AI for Non-Technical Founders

A plain-English guide to understanding what AI can and cannot do for your business. No jargon, just clarity.

You don't need to understand how neural networks work to make good AI decisions for your business. You need to understand what AI can do, what it can't, and how to tell the difference. This playbook is your no-jargon guide.

What AI is actually good at

  • Pattern recognition at scale (finding needles in haystacks)
  • Generating human-like text, images, and code
  • Automating repetitive cognitive tasks
  • Processing and summarizing large amounts of information
  • Personalizing experiences based on user behavior

What AI is bad at

  • Anything requiring true understanding or consciousness
  • Tasks where being wrong occasionally is unacceptable
  • Creative work that requires genuine originality
  • Decisions that require empathy or ethical judgment
  • Anything outside its training data

The 80% rule

If AI can do 80% of a task reliably, that's usually enough to be valuable. The remaining 20% stays with humans. This isn't a failure of AI; it's how AI works best. Think of it as a very capable assistant, not a replacement.

The best AI applications augment human capability.
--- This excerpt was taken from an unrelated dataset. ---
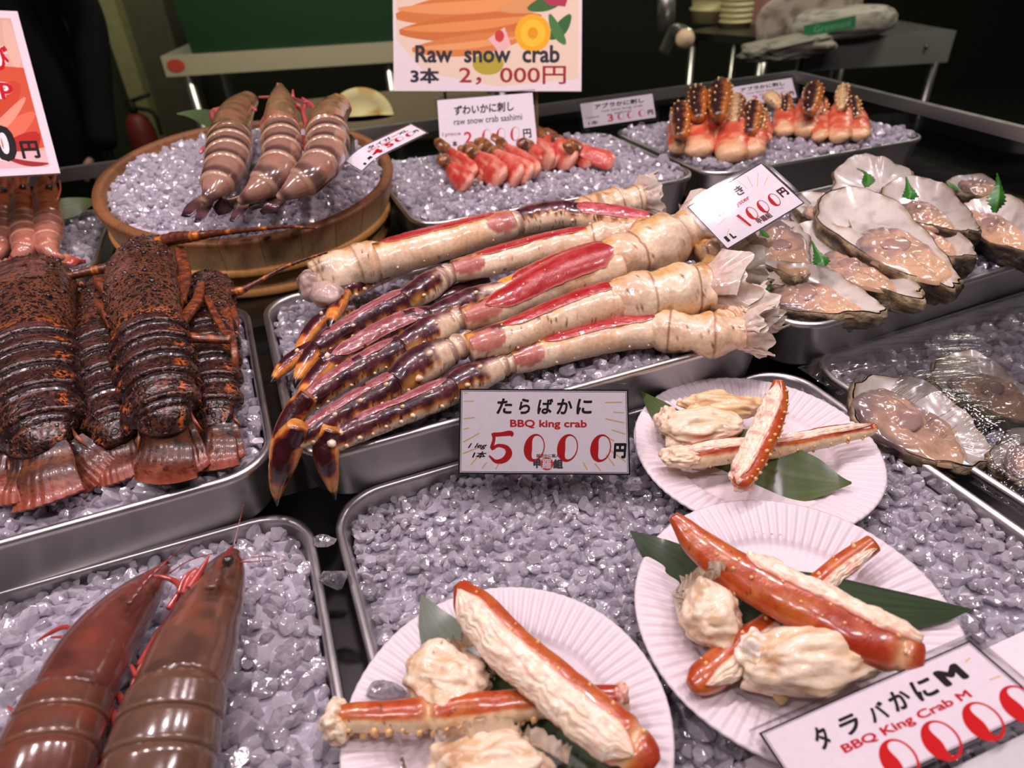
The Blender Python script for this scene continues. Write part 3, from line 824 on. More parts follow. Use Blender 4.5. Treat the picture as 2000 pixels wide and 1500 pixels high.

The worst ones try to replace human judgment entirely.

Questions to ask before any AI project

  • What specific problem are we solving?
  • Do we have the data this requires?
  • What's the cost of AI being wrong?
  • Who will use this, and will they trust it?
  • How will we know if it's working?

Red flags to watch for

Be skeptical of anyone who promises AI can solve vague problems, guarantees specific accuracy numbers before seeing your data, can't explain in plain English how their solution works, or suggests fully automating high-stakes decisions.